* [Aim] Both the line containing "What Blender Python" and the line containing "COL = scene.collection" belong in the copy, as do all lines between them, copied exactly; pictures do not.

* [Exercise materials]
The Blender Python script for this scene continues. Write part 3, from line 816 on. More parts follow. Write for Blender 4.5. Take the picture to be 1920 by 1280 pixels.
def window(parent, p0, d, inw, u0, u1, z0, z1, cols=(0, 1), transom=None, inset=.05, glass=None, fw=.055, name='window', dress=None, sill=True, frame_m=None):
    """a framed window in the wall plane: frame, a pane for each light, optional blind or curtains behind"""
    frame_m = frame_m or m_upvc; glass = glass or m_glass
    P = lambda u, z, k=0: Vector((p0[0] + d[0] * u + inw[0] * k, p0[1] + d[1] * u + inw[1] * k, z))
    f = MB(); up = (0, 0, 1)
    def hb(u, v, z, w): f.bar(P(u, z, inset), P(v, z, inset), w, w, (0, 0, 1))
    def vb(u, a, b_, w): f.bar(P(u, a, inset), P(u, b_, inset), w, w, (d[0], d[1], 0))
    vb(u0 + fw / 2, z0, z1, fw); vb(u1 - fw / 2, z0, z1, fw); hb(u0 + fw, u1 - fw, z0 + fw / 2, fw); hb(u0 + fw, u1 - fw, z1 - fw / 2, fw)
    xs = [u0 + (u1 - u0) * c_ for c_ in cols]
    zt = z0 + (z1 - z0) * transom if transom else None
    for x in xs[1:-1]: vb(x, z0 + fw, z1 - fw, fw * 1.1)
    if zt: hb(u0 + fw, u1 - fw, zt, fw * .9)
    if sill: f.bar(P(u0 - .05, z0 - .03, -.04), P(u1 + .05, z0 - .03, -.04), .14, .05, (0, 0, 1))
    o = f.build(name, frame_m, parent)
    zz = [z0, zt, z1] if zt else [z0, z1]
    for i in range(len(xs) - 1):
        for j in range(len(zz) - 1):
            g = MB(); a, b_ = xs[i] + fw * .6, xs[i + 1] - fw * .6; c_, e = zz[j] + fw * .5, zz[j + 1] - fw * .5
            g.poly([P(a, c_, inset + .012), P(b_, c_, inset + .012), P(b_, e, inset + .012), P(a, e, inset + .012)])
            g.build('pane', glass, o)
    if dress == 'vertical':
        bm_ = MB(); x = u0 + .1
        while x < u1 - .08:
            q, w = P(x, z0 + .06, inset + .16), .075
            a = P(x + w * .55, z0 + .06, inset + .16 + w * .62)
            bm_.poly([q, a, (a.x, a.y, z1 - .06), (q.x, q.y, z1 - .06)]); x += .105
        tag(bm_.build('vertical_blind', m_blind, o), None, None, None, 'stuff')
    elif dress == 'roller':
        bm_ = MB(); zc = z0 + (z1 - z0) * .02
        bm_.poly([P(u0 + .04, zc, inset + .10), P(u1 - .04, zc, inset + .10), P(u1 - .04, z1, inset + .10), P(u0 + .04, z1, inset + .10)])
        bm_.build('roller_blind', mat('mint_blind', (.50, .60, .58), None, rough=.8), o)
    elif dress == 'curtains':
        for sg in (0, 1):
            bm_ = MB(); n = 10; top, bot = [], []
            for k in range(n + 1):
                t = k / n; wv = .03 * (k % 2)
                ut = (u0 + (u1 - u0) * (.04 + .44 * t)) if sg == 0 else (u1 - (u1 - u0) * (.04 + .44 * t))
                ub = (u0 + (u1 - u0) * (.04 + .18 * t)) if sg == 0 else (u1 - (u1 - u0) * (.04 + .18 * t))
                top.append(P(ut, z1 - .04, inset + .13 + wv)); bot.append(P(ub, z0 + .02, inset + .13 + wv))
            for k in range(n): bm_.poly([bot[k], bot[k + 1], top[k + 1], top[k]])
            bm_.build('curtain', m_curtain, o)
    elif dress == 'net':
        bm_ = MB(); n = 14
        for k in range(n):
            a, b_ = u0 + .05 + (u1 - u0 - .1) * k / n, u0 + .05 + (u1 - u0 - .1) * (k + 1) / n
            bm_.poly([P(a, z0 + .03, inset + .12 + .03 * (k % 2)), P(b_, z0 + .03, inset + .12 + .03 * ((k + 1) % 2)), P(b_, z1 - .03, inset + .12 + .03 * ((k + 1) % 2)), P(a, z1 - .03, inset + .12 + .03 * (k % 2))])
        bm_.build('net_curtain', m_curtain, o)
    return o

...

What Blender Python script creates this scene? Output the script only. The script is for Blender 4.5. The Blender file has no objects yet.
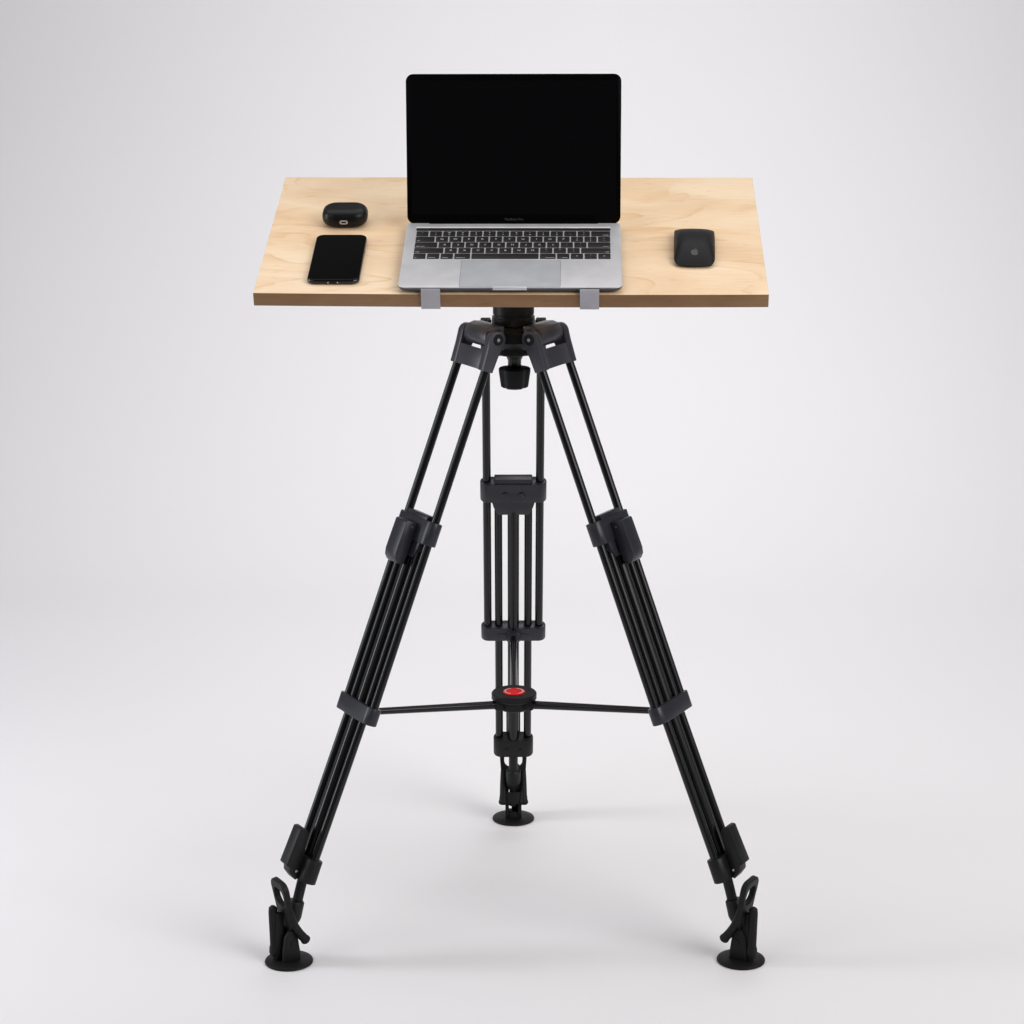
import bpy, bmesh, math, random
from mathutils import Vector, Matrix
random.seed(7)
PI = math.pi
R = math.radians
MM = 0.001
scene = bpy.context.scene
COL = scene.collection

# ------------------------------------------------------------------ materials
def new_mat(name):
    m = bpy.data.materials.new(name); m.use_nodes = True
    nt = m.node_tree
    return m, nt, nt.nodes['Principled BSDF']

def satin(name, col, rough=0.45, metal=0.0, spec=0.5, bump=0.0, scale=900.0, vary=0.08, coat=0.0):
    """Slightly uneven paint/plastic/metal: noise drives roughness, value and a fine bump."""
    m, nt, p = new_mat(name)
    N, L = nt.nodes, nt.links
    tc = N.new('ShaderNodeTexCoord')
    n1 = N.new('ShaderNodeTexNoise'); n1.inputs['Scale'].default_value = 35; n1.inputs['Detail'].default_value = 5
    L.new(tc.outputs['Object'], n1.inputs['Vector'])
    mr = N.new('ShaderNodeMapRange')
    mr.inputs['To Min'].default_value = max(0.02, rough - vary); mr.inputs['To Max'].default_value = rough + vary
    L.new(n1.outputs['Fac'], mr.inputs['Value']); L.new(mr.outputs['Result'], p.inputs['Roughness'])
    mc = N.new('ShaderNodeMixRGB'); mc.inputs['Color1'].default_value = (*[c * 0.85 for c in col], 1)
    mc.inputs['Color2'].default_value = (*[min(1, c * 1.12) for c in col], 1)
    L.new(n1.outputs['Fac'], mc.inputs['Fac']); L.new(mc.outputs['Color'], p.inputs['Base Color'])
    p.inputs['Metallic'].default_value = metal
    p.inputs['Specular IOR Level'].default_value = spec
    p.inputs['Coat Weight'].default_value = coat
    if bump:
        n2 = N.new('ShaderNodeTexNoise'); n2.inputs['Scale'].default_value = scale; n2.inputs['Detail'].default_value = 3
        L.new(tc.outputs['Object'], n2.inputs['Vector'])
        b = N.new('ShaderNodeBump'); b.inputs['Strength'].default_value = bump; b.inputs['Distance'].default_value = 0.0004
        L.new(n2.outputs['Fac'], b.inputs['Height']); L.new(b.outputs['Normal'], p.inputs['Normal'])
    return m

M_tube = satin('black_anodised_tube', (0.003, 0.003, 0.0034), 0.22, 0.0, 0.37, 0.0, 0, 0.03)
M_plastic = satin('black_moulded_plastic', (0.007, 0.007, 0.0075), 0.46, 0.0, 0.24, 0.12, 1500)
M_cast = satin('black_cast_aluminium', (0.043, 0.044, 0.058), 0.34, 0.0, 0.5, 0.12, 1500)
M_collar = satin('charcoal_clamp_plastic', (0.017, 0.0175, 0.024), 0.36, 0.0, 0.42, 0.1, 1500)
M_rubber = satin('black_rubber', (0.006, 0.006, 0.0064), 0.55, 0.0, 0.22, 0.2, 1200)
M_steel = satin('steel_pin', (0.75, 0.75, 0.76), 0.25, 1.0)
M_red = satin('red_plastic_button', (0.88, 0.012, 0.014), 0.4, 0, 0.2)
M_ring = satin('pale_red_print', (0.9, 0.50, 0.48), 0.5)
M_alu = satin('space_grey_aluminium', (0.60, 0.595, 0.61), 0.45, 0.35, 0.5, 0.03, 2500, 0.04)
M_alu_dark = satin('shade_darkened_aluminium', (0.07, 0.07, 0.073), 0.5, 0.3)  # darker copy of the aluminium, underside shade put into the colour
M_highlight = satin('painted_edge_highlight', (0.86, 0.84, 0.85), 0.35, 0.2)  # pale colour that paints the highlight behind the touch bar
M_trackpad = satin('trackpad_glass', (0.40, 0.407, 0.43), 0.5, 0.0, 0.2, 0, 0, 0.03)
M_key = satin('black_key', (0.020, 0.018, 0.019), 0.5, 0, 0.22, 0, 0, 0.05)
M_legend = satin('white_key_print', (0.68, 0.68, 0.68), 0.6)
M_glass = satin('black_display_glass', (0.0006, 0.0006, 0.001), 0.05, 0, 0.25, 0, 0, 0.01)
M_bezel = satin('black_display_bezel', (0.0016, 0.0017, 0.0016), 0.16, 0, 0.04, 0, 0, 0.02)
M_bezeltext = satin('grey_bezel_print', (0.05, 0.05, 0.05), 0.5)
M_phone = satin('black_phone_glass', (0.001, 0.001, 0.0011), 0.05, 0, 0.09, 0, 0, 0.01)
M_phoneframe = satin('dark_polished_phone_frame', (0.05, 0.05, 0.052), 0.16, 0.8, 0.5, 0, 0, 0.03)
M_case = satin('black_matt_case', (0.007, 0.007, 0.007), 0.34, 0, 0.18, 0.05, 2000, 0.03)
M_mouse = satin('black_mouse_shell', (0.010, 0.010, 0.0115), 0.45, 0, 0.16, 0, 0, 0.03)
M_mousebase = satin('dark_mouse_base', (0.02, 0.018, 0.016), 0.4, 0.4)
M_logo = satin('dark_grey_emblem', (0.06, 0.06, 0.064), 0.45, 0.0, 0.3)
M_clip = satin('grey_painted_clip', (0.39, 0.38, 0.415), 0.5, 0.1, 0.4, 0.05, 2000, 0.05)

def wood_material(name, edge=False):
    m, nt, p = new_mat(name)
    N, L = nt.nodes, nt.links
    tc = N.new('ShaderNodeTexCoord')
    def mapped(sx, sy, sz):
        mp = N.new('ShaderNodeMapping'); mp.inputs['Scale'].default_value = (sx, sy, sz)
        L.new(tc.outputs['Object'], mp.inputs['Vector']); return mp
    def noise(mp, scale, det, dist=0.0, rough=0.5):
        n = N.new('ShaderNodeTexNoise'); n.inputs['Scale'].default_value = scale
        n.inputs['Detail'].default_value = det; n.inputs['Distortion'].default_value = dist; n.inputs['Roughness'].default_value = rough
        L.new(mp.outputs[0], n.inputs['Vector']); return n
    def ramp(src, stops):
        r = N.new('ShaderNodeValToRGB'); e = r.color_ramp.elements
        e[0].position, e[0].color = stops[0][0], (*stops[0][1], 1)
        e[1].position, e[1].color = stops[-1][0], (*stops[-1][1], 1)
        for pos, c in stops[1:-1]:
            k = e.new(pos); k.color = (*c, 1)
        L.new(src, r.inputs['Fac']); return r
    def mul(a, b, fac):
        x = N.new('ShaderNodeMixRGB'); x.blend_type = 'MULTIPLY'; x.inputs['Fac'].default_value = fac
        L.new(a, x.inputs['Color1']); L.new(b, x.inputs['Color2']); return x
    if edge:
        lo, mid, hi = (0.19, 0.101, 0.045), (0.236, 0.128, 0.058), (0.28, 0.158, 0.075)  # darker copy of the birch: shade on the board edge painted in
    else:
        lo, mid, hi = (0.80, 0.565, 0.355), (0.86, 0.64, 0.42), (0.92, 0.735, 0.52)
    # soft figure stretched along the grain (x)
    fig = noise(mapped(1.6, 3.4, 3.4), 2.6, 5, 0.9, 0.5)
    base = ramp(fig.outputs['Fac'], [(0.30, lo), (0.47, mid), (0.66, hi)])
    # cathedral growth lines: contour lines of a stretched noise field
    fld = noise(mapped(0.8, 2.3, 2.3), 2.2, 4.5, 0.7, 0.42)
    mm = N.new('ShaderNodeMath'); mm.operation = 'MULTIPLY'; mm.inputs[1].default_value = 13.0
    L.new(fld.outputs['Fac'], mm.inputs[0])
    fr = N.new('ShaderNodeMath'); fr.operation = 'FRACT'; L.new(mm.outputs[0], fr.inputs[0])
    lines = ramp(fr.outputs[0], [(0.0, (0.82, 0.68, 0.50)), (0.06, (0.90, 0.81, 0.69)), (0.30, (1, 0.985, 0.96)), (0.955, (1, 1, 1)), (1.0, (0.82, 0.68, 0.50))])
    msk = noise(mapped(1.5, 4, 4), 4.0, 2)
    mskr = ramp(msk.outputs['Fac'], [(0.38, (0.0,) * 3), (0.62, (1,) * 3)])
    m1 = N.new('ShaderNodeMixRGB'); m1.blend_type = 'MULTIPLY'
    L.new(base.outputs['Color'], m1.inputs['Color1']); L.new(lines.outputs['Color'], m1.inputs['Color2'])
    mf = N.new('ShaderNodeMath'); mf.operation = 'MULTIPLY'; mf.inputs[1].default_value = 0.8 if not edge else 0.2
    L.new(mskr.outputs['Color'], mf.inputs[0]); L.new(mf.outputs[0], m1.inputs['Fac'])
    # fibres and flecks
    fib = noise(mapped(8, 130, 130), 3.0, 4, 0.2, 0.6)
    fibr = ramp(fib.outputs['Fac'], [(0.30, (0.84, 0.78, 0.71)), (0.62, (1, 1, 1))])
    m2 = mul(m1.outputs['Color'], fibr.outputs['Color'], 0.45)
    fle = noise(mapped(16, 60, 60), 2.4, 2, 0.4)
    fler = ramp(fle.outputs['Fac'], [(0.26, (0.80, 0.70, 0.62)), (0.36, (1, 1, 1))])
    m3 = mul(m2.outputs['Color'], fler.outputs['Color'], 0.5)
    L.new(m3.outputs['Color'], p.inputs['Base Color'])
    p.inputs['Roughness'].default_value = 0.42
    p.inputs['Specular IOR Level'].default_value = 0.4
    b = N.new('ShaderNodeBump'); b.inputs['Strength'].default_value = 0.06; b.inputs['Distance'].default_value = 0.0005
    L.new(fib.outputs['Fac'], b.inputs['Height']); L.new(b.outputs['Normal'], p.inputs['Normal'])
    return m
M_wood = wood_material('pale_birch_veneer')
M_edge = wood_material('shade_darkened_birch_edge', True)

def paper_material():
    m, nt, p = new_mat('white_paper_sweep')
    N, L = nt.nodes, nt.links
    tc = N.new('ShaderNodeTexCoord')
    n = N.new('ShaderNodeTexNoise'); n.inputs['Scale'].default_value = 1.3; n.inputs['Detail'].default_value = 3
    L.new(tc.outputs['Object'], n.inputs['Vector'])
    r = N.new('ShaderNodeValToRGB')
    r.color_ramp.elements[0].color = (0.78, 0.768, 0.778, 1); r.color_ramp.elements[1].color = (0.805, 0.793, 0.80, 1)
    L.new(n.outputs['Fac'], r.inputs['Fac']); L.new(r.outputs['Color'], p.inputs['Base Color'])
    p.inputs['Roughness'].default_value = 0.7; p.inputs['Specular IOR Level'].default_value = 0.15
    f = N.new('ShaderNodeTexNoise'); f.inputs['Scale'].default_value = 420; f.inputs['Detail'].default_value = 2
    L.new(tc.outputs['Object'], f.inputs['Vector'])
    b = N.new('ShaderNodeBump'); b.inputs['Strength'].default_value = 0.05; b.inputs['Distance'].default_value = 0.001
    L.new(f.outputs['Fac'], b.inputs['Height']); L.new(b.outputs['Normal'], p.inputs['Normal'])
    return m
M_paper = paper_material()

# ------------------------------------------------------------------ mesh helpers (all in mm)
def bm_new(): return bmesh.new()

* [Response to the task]
What Blender Python script creates this scene? Output the script only. The script is for Blender 4.5. The Blender file has no objects yet.
import bpy, bmesh, math, random
from mathutils import Vector, Matrix
random.seed(7)
PI = math.pi
R = math.radians
MM = 0.001
scene = bpy.context.scene
COL = scene.collection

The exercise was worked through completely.